We live in a world where everyone is busy and a single job may receive hundreds of applications. This means that a successful job search must include a healthy dose of diligence and follow up. The importance of your last impression may be just as impactful as your first. I’m consistently asked about if, when and how to follow up effectively and there are some tried and tested methods of follow up at each phase of your job search.

 

After an Introduction

 

A quality introduction to a new contact is worth its weight in gold. You want to be sure that those types of recommendations continue to come in. In order to do this, first acknowledge the introducer and remove them from the email chain. No one wants to be copied on 5 emails to plan a coffee date. Reply to the introducer directly thanking them for the introduction and informing them that you’ll reach out to the person directly. Then make a note in your calendar to circle back.

Those who make introductions once are highly likely to do it again, so after you’ve spoken with your new contact, let the introducer know how it went and how much you appreciate their time and effort. It will be another touch point where you remind the person about your search and increase the possibility of an additional introduction.

 

When you reach out to the person to whom you’ve been introduced, first, express your gratitude for the introduction and explain or reiterate the reason you’d like to connect. You can gauge their level of availability by offering either a short phone call, a coffee or lunch so they have options. If you receive no response, follow up one more time 7-10 days later.

 

After an Informational Interview

 

Informational interviews are incredibly effective in finding your next role. They are the first step in nurturing a relationship with someone that could be mutually beneficial.

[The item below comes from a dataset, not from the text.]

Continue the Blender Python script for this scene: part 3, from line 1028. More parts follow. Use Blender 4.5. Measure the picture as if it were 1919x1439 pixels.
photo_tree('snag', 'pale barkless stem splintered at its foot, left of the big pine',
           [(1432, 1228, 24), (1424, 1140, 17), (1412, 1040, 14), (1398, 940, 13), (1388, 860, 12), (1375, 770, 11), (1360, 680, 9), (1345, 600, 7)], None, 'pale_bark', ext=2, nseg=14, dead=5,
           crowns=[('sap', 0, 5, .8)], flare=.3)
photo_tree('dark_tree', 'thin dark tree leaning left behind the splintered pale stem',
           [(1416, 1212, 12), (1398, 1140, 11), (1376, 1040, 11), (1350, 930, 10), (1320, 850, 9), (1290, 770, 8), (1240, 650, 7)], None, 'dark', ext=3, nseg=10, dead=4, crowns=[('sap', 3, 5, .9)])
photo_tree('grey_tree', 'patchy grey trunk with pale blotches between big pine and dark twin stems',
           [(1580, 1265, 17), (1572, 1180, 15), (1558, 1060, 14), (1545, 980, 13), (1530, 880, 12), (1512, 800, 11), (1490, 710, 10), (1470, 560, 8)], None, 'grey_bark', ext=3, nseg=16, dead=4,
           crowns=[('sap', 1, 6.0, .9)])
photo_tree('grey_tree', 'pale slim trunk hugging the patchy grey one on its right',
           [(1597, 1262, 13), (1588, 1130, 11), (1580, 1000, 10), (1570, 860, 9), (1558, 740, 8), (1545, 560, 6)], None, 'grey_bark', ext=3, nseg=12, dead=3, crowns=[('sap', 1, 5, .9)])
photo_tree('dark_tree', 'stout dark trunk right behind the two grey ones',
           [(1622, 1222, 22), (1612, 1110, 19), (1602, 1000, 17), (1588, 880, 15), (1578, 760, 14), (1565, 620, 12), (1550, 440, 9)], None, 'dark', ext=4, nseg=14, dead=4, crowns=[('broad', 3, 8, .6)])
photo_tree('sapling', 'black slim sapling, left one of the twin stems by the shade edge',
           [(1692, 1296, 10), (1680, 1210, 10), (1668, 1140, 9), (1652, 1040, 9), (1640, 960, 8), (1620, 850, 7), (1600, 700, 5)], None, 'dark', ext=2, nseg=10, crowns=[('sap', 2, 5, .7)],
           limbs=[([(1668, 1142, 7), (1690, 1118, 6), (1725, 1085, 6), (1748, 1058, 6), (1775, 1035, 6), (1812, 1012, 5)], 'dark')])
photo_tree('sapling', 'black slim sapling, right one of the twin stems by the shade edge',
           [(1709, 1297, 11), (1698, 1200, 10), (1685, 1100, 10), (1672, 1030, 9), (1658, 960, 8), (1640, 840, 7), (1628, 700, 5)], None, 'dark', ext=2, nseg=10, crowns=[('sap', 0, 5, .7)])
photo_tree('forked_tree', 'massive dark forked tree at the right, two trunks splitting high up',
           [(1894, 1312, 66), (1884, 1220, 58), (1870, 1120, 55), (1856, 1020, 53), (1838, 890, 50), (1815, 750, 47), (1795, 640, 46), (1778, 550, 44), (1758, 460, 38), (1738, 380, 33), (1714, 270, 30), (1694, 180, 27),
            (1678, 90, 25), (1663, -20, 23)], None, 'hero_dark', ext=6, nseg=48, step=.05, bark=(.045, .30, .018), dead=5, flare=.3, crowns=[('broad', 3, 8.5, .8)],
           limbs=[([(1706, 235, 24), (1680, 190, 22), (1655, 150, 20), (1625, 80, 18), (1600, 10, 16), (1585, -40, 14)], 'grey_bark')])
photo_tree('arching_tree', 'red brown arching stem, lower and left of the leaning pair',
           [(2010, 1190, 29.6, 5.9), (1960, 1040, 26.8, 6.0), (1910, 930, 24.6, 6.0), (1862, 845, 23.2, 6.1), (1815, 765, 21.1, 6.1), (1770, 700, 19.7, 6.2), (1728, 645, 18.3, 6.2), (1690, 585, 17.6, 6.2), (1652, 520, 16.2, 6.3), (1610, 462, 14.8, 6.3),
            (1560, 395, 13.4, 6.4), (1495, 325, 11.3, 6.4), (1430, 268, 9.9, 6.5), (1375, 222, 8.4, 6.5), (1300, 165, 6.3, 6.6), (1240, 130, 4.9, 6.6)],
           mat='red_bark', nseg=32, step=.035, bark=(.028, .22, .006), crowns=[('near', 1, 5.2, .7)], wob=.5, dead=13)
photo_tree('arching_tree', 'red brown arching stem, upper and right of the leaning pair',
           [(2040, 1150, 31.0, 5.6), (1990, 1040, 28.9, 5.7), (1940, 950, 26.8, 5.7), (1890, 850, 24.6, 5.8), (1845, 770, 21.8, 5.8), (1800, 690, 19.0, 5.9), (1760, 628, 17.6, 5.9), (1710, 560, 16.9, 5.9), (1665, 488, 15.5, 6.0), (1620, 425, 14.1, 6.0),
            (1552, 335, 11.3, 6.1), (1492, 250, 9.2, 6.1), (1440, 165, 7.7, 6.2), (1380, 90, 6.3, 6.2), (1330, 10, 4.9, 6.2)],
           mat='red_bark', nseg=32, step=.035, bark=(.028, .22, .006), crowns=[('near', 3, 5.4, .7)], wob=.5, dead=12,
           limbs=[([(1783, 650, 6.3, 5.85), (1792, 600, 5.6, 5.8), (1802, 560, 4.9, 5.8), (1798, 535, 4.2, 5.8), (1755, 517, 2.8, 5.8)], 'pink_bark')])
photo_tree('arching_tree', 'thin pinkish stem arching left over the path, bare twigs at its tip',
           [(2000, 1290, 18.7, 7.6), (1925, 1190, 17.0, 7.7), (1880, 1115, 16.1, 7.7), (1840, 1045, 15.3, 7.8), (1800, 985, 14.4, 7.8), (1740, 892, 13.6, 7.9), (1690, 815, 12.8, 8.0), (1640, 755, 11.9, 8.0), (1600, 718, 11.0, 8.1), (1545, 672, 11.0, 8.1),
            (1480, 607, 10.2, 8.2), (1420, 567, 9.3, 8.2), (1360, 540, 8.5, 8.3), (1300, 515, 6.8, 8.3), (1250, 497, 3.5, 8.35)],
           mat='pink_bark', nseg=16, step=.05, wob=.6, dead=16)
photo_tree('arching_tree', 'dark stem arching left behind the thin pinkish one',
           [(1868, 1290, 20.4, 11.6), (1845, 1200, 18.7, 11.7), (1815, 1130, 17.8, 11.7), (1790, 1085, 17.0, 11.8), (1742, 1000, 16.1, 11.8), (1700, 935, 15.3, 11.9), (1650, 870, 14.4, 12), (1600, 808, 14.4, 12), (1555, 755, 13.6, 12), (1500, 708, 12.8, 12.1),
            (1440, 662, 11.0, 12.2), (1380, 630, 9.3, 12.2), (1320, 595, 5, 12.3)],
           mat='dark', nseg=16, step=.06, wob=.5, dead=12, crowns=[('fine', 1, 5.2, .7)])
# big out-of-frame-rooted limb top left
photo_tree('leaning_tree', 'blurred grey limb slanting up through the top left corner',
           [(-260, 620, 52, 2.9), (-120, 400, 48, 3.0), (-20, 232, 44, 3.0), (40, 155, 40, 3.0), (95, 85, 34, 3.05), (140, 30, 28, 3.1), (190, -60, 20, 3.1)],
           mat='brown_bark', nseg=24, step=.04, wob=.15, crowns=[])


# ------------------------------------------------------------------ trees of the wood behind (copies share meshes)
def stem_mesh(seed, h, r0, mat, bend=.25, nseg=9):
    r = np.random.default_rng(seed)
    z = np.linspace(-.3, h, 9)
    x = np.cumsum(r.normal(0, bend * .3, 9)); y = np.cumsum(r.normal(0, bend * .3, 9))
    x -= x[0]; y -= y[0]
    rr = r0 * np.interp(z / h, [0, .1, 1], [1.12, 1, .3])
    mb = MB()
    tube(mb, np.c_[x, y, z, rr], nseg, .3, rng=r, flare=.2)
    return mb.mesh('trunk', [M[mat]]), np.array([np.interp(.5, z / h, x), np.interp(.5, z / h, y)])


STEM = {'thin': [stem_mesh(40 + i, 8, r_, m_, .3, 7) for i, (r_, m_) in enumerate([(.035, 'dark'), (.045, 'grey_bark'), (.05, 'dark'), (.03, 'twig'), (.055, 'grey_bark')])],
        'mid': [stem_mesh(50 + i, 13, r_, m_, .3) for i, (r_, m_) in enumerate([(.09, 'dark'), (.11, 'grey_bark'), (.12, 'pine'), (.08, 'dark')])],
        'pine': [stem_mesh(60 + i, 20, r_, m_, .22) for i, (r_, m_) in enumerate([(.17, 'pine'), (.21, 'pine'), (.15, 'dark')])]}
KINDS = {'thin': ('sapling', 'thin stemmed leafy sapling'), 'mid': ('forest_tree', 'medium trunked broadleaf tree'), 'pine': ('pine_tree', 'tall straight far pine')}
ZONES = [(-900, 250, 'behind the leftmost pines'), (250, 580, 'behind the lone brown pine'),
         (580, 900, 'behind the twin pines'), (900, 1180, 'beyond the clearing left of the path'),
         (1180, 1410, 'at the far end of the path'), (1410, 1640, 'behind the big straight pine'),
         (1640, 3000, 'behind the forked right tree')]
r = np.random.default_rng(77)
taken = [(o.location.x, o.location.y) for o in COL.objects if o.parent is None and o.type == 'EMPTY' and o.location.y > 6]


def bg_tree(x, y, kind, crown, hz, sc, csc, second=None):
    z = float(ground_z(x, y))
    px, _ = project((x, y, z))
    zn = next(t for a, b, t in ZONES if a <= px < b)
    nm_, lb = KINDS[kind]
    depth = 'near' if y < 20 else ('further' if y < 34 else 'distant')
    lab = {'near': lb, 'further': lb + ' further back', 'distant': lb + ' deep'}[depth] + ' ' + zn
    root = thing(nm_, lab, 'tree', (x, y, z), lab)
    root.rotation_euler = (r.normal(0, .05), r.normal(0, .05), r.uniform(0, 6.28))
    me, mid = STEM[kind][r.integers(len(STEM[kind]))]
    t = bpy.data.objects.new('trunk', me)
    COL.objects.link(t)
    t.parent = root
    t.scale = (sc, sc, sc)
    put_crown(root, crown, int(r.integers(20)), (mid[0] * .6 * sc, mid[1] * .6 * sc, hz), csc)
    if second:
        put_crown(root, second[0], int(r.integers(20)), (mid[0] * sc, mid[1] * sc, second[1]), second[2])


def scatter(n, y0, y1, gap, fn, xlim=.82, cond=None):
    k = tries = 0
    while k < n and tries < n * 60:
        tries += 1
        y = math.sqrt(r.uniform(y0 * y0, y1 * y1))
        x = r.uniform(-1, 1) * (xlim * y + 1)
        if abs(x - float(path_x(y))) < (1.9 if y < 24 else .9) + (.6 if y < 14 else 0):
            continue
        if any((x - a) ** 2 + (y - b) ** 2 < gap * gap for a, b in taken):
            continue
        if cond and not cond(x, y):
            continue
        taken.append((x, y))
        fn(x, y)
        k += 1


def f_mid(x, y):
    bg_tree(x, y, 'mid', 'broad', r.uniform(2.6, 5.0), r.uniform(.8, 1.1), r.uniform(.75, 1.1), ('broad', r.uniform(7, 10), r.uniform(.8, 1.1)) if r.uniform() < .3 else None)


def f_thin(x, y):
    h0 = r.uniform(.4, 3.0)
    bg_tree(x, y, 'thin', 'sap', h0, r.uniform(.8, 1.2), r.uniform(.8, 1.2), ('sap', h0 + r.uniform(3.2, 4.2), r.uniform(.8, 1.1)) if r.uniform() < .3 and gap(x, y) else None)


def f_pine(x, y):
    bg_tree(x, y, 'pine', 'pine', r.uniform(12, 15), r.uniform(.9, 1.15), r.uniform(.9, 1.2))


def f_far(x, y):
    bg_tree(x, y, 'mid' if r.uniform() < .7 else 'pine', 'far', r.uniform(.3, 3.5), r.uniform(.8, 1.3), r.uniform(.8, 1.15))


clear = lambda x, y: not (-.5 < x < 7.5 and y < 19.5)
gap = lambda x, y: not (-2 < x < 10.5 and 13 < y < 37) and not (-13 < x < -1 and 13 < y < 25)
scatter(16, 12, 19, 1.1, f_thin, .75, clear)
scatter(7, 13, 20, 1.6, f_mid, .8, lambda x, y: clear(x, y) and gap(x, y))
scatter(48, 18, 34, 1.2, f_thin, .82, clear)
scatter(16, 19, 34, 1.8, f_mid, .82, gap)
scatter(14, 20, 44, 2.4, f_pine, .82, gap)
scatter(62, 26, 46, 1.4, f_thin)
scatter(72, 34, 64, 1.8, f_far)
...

I am asked for, and give, informational interviews 1-2 times per month. During these informational interviews, I share a great deal of information and, more often than not, make an additional introduction. Almost every time, I am very impressed by the person I’ve spoken with as they are prepared, smart, dedicated professionals. Unfortunately, I almost never hear from them again. This is a missed opportunity. Someone who is willing to take time out of their schedule to chat on the phone or join you for coffee has identified themselves as someone who is willing to help. Lack of follow up may mean that you don’t receive any additional help.

 

The ideal follow up after an informational interview starts with a thank you note. In the thank you note acknowledge the time they’ve spent with you, highlight a particular component of the conversation that was useful and state your intent to keep in touch, with their permission. This is the absolute minimum necessary to continue the relationship.

 

As time progresses, consider following up in ways that do not create extra work, but provide value or increase connection. For example, if you’ve met with the person to whom your contact introduced you, follow up by sharing that you two have met and what the outcome was. If they haven’t made an introduction, you may follow up to let them know how your career or job search is progressing or share an article or story about a common interest. A quarterly email check in that does not create extra work for them will go a long way in staying top of mind so they will consider you when an opportunity arises. A typical, but less effective follow up plan is to continually ask if there is a job opening or to review your resume and determine where you’d be a good fit. 

 

After a Job Application

 

A single job posting can receive hundreds of applicants and only a small portion follow up after they have applied. Once you’ve applied for a role, follow up with a kind and succinct email to the hiring manager or person who posted the job. In this case, you’ll want to send a simple email that is an abbreviated version of your cover letter. Mention that you’ve applied for the job, why you think you’d be a great fit and that you’re excited to chat soon. This will increase the chances that your resume will be viewed among the dozens of others that have been submitted.

 

After a Job Interview

 

After a job interview, a prompt and personalized approach is essential. Send a different thank you note to each person with whom you interviewed within 24 hours of your meeting. In the thank you note, you'll want to thank them for their time and acknowledge a particularly impactful piece of information they shared. This could be about a project they are working on, their perspective on your role, or their career paths, for example. Close by stating the attributes that you believe would be an asset to the team and, if you want the job, say it. You don’t want there to be any doubt that you want to bring your expertise to the team.